Some of these ideological measures, such as prohibiting evolution being taught in public schools and embryonic stem cell research, will hurt efforts to attract business to the state, Fuller said.

“Businesses that are looking to expand their operations into states do pay attention to these kinds of things,” he said. “If they are looking at some backwater state that has imposed restrictions on women's rights, scientific education, they're not going to be too inclined to come to a state like that.”

Greg Stewart, a member of the group, criticized Senate Joint Resolution 23, which would allow voters to consider repealing a section of the state constitution that prohibits state money from being used for any church or religious teacher.

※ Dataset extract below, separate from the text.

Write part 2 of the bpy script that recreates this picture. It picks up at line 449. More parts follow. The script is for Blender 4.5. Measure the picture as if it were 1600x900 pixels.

“Removing Article 2, Section 5 would harm religious freedom in this state,” he said.

Considering voters in November approved nine of the 11 state questions on the ballot, it's likely this measure would also win voter approval, several in the audience said.

John Krizan, director of the religious liberty department at the Tenth Street Seventh-day Adventist Church, 1407 NE 10, said he is concerned proposed bills are drawing the church into government affairs.

“The closer you get church and state together the weaker they both become,” he said.

Hutchison criticized Senate Bill 554, which would allow creationism to be taught in public school science classes. He called it a “slick bill” because it states it requires the teaching of evolution but would also consider creationism a science. It would allow religious answers to count on science tests and science assignments.

“We are not anti-religion,” Hutchison said. “We are simply saying religion is supernatural. It cannot be addressed by science.”

Fuller said he is troubled by four bills that would define when life begins in a woman's womb. Some are similar to a measure Henry vetoed two years ago which would have made it a crime for a scientist to perform any form of embryonic stem cell research. The House barely voted to override it; the Senate didn't have enough votes for an override.

House Bill 1571 defines a person as a human being at all stages of human development, including the state of fertilization or conception.

“If it ever is established that an embryo is a person the whole abortion rights case falls apart,” Fuller said. “Women would have no rights. … There would be litigation beyond belief.”